→ **Given material**

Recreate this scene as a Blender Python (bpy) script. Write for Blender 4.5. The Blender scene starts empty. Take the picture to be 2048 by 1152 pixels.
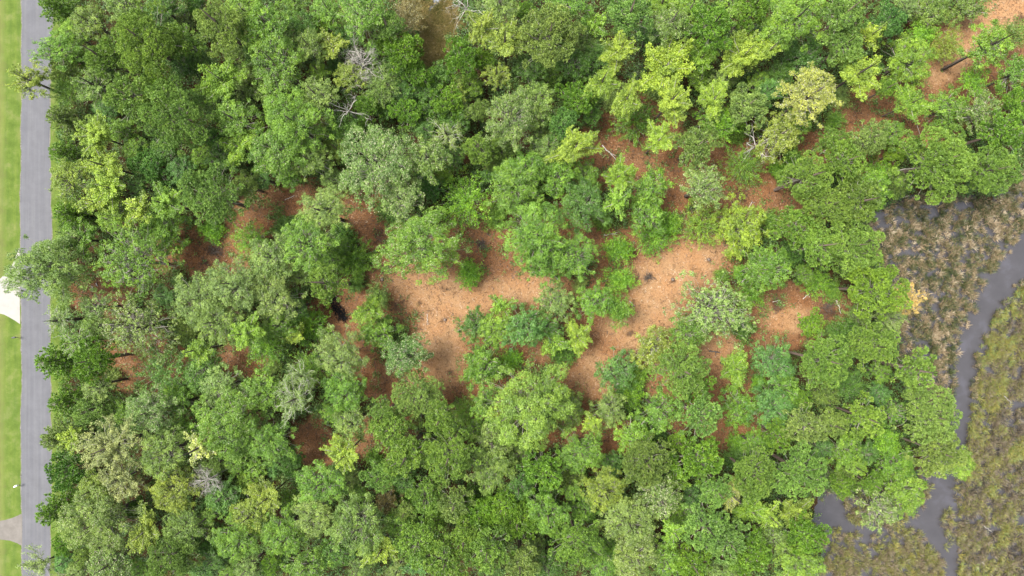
import bpy, math, random
import numpy as np
from math import radians, pi, sin, cos, sqrt
from mathutils import Vector

# ---------------------------------------------------------------- camera, sky, sun, exposure
SC = bpy.context.scene
COL = SC.collection
H = 115.0                      # height of the drone above the ground
W = 170.0                      # metres of ground across the picture
S = W / 2048.0                 # metres of ground per photo pixel
cam = bpy.data.cameras.new('camera')
cam.sensor_width = 36.0
cam.lens = 36.0 * H / W
cam.clip_start = 0.5
cam.clip_end = 2000
camo = bpy.data.objects.new('camera', cam)
COL.objects.link(camo)
camo.location = (0, 0, H)
camo.rotation_euler = (0, 0, 0)
SC.camera = camo

SUN_EL, SUN_AZ = 64.0, 285.0     # azimuth clockwise from the picture's top
world = bpy.data.worlds.new('World')
SC.world = world
world.use_nodes = True
wn = world.node_tree
for n in list(wn.nodes):
    wn.nodes.remove(n)
sky = wn.nodes.new('ShaderNodeTexSky')
sky.sky_type = 'NISHITA'
sky.sun_disc = False
sky.sun_elevation = radians(SUN_EL)
sky.sun_rotation = radians(SUN_AZ)
sky.dust_density = 4.0
sky.air_density = 1.0
sky.ozone_density = 0.6
bg = wn.nodes.new('ShaderNodeBackground')
bg.inputs['Strength'].default_value = 0.15
wo = wn.nodes.new('ShaderNodeOutputWorld')
hsv = wn.nodes.new('ShaderNodeHueSaturation')      # thin high cloud: a whiter sky
hsv.inputs['Saturation'].default_value = 0.40
wn.links.new(sky.outputs[0], hsv.inputs['Color'])
wn.links.new(hsv.outputs[0], bg.inputs[0])
wn.links.new(bg.outputs[0], wo.inputs[0])
sl = bpy.data.lights.new('sun', 'SUN')
sl.energy = 2.9
sl.angle = radians(20)
sl.color = (1.0, 0.95, 0.86)
so = bpy.data.objects.new('sun', sl)
COL.objects.link(so)
so.rotation_euler = (radians(90 - SUN_EL), 0, radians(180 - SUN_AZ))
SC.view_settings.view_transform = 'Standard'
SC.view_settings.look = 'None'
SC.view_settings.exposure = 1.24
SC.view_settings.gamma = 1.0
SC.cycles.max_bounces = 6
SC.cycles.diffuse_bounces = 3
SC.cycles.transmission_bounces = 3
SC.cycles.transparent_max_bounces = 4

rnd = random.Random(7)
RG = np.random.default_rng(11)

def gx(px): return (px - 1024.0) * S
def gy(py): return (576.0 - py) * S
def at(px, py, z=0.0):
    """world point at height z that stands under photo pixel px, py"""
    k = (H - z) / H
    return Vector((gx(px) * k, gy(py) * k, z))

def tag(o, label=None, cat=None, group=None, kind=None):
    if label: o['label'] = label
    if cat: o['category'] = cat
    if group: o['group'] = group
    if kind: o['kind'] = kind
    return o

# ---------------------------------------------------------------- numpy noise
def vnoise(x, y, seed=0):
    x = np.asarray(x, dtype=np.float64); y = np.asarray(y, dtype=np.float64)
    xi = np.floor(x).astype(np.int64); yi = np.floor(y).astype(np.int64)
    xf = x - xi; yf = y - yi
    def h(a, b):
        n = (a * 374761393 + b * 668265263 + seed * 974634777) & 0x7fffffff
        n = ((n ^ (n >> 13)) * 1274126177) & 0x7fffffff
        n = n ^ (n >> 16)
        return (n & 0xffff) / 65535.0
    u = xf * xf * (3 - 2 * xf); v = yf * yf * (3 - 2 * yf)
    return (h(xi, yi) * (1 - u) + h(xi + 1, yi) * u) * (1 - v) + (h(xi, yi + 1) * (1 - u) + h(xi + 1, yi + 1) * u) * v
def fbm(x, y, seed=0, o=3):
    r = 0; a = 0.5; t = 0
    for i in range(o):
        r = r + a * vnoise(x * 2 ** i, y * 2 ** i, seed + i * 17); t += a; a *= 0.5
    return r / t
def sstep(a, b, x):
    t = np.clip((x - a) / (b - a), 0, 1)
    return t * t * (3 - 2 * t)
def inpoly(px, py, poly):
    px = np.asarray(px, float); py = np.asarray(py, float)
    r = np.zeros(px.shape, bool); n = len(poly); j = n - 1
    for i in range(n):
        xi, yi = poly[i]; xj, yj = poly[j]
        if yi != yj:
            c = ((yi > py) != (yj > py)) & (px < (xj - xi) * (py - yi) / (yj - yi) + xi)
            r ^= c
        j = i
    return r
def seg_d(px, py, pts):
    """signed clearance to a poly-line of (x, y, half width): <0 inside"""
    best = np.full(np.shape(px), 1e9)
    for (x0, y0, w0), (x1, y1, w1) in zip(pts[:-1], pts[1:]):
        dx, dy = x1 - x0, y1 - y0
        t = np.clip(((px - x0) * dx + (py - y0) * dy) / (dx * dx + dy * dy + 1e-9), 0, 1)
        d = np.hypot(px - x0 - t * dx, py - y0 - t * dy) - (w0 + t * (w1 - w0))
        best = np.minimum(best, d)
    return best

# ---------------------------------------------------------------- zones of the ground (in photo pixels at ground level)
OPEN = [(900,560,195,85),(1030,565,110,60),(885,680,72,120),(912,775,45,50),(1340,510,155,90),(1280,620,115,115),
 (1190,720,90,90),(1590,620,120,62),(1480,700,90,60),(1450,800,75,110),(420,500,120,62),(545,420,112,42,-0.35),(285,730,95,62),
 (690,640,70,75),(740,440,60,65),(960,460,65,55),(640,890,50,42),(490,725,55,40),(1190,865,120,45),(1270,270,95,80),
 (1200,330,65,50),(1400,330,160,50),(1500,400,110,42),(1640,290,65,42),(1740,220,95,55),(1880,150,85,65),(1965,65,130,72),
 (2040,20,70,70),(1960,170,105,55),(1850,260,85,42),(1450,430,85,42),(1130,440,65,45),(1000,790,75,45),(790,780,70,60),
 (720,700,55,65),(740,880,60,50),(1350,800,60,60),(1520,850,60,42),(1300,370,70,65),(1100,620,110,65),(1600,430,60,60),
 (210,590,60,40),(1350,720,80,60),(1740,360,40,60),(1190,480,60,50),(1040,690,60,60)]
TAN = [(1350,545,120,55,-0.6),(2020,20,60,50,0),(1900,130,60,30,-0.6),(1290,640,80,80,0),(900,590,120,48,0.2),(880,690,50,90,0),(1960,65,140,52,-0.5),(1060,580,90,30,0),(1590,640,60,26,0),(1435,690,40,50,0),(1200,750,50,50,0)]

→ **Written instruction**
Every line of text is to be repeated exactly; pictures are left out.

→ **Exercise output**
Recreate this scene as a Blender Python (bpy) script. Write for Blender 4.5. The Blender scene starts empty. Take the picture to be 2048 by 1152 pixels.
import bpy, math, random
import numpy as np
from math import radians, pi, sin, cos, sqrt
from mathutils import Vector

# ---------------------------------------------------------------- camera, sky, sun, exposure
SC = bpy.context.scene
COL = SC.collection
H = 115.0                      # height of the drone above the ground
W = 170.0                      # metres of ground across the picture
S = W / 2048.0                 # metres of ground per photo pixel
cam = bpy.data.cameras.new('camera')
cam.sensor_width = 36.0
cam.lens = 36.0 * H / W
cam.clip_start = 0.5
cam.clip_end = 2000
camo = bpy.data.objects.new('camera', cam)
COL.objects.link(camo)
camo.location = (0, 0, H)
camo.rotation_euler = (0, 0, 0)
SC.camera = camo

SUN_EL, SUN_AZ = 64.0, 285.0     # azimuth clockwise from the picture's top
world = bpy.data.worlds.new('World')
SC.world = world
world.use_nodes = True
wn = world.node_tree
for n in list(wn.nodes):
    wn.nodes.remove(n)
sky = wn.nodes.new('ShaderNodeTexSky')
sky.sky_type = 'NISHITA'
sky.sun_disc = False
sky.sun_elevation = radians(SUN_EL)
sky.sun_rotation = radians(SUN_AZ)
sky.dust_density = 4.0
sky.air_density = 1.0
sky.ozone_density = 0.6
bg = wn.nodes.new('ShaderNodeBackground')
bg.inputs['Strength'].default_value = 0.15
wo = wn.nodes.new('ShaderNodeOutputWorld')
hsv = wn.nodes.new('ShaderNodeHueSaturation')      # thin high cloud: a whiter sky
hsv.inputs['Saturation'].default_value = 0.40
wn.links.new(sky.outputs[0], hsv.inputs['Color'])
wn.links.new(hsv.outputs[0], bg.inputs[0])
wn.links.new(bg.outputs[0], wo.inputs[0])
sl = bpy.data.lights.new('sun', 'SUN')
sl.energy = 2.9
sl.angle = radians(20)
sl.color = (1.0, 0.95, 0.86)
so = bpy.data.objects.new('sun', sl)
COL.objects.link(so)
so.rotation_euler = (radians(90 - SUN_EL), 0, radians(180 - SUN_AZ))
SC.view_settings.view_transform = 'Standard'
SC.view_settings.look = 'None'
SC.view_settings.exposure = 1.24
SC.view_settings.gamma = 1.0
SC.cycles.max_bounces = 6
SC.cycles.diffuse_bounces = 3
SC.cycles.transmission_bounces = 3
SC.cycles.transparent_max_bounces = 4

rnd = random.Random(7)
RG = np.random.default_rng(11)

def gx(px): return (px - 1024.0) * S
def gy(py): return (576.0 - py) * S
def at(px, py, z=0.0):
    """world point at height z that stands under photo pixel px, py"""
    k = (H - z) / H
    return Vector((gx(px) * k, gy(py) * k, z))

def tag(o, label=None, cat=None, group=None, kind=None):
    if label: o['label'] = label
    if cat: o['category'] = cat
    if group: o['group'] = group
    if kind: o['kind'] = kind
    return o

# ---------------------------------------------------------------- numpy noise
def vnoise(x, y, seed=0):
    x = np.asarray(x, dtype=np.float64); y = np.asarray(y, dtype=np.float64)
    xi = np.floor(x).astype(np.int64); yi = np.floor(y).astype(np.int64)
    xf = x - xi; yf = y - yi
    def h(a, b):
        n = (a * 374761393 + b * 668265263 + seed * 974634777) & 0x7fffffff
        n = ((n ^ (n >> 13)) * 1274126177) & 0x7fffffff
        n = n ^ (n >> 16)
        return (n & 0xffff) / 65535.0
    u = xf * xf * (3 - 2 * xf); v = yf * yf * (3 - 2 * yf)
    return (h(xi, yi) * (1 - u) + h(xi + 1, yi) * u) * (1 - v) + (h(xi, yi + 1) * (1 - u) + h(xi + 1, yi + 1) * u) * v
def fbm(x, y, seed=0, o=3):
    r = 0; a = 0.5; t = 0
    for i in range(o):
        r = r + a * vnoise(x * 2 ** i, y * 2 ** i, seed + i * 17); t += a; a *= 0.5
    return r / t
def sstep(a, b, x):
    t = np.clip((x - a) / (b - a), 0, 1)
    return t * t * (3 - 2 * t)
def inpoly(px, py, poly):
    px = np.asarray(px, float); py = np.asarray(py, float)
    r = np.zeros(px.shape, bool); n = len(poly); j = n - 1
    for i in range(n):
        xi, yi = poly[i]; xj, yj = poly[j]
        if yi != yj:
            c = ((yi > py) != (yj > py)) & (px < (xj - xi) * (py - yi) / (yj - yi) + xi)
            r ^= c
        j = i
    return r
def seg_d(px, py, pts):
    """signed clearance to a poly-line of (x, y, half width): <0 inside"""
    best = np.full(np.shape(px), 1e9)
    for (x0, y0, w0), (x1, y1, w1) in zip(pts[:-1], pts[1:]):
        dx, dy = x1 - x0, y1 - y0
        t = np.clip(((px - x0) * dx + (py - y0) * dy) / (dx * dx + dy * dy + 1e-9), 0, 1)
        d = np.hypot(px - x0 - t * dx, py - y0 - t * dy) - (w0 + t * (w1 - w0))
        best = np.minimum(best, d)
    return best

# ---------------------------------------------------------------- zones of the ground (in photo pixels at ground level)
OPEN = [(900,560,195,85),(1030,565,110,60),(885,680,72,120),(912,775,45,50),(1340,510,155,90),(1280,620,115,115),
 (1190,720,90,90),(1590,620,120,62),(1480,700,90,60),(1450,800,75,110),(420,500,120,62),(545,420,112,42,-0.35),(285,730,95,62),
 (690,640,70,75),(740,440,60,65),(960,460,65,55),(640,890,50,42),(490,725,55,40),(1190,865,120,45),(1270,270,95,80),
 (1200,330,65,50),(1400,330,160,50),(1500,400,110,42),(1640,290,65,42),(1740,220,95,55),(1880,150,85,65),(1965,65,130,72),
 (2040,20,70,70),(1960,170,105,55),(1850,260,85,42),(1450,430,85,42),(1130,440,65,45),(1000,790,75,45),(790,780,70,60),
 (720,700,55,65),(740,880,60,50),(1350,800,60,60),(1520,850,60,42),(1300,370,70,65),(1100,620,110,65),(1600,430,60,60),
 (210,590,60,40),(1350,720,80,60),(1740,360,40,60),(1190,480,60,50),(1040,690,60,60)]
TAN = [(1350,545,120,55,-0.6),(2020,20,60,50,0),(1900,130,60,30,-0.6),(1290,640,80,80,0),(900,590,120,48,0.2),(880,690,50,90,0),(1960,65,140,52,-0.5),(1060,580,90,30,0),(1590,640,60,26,0),(1435,690,40,50,0),(1200,750,50,50,0)]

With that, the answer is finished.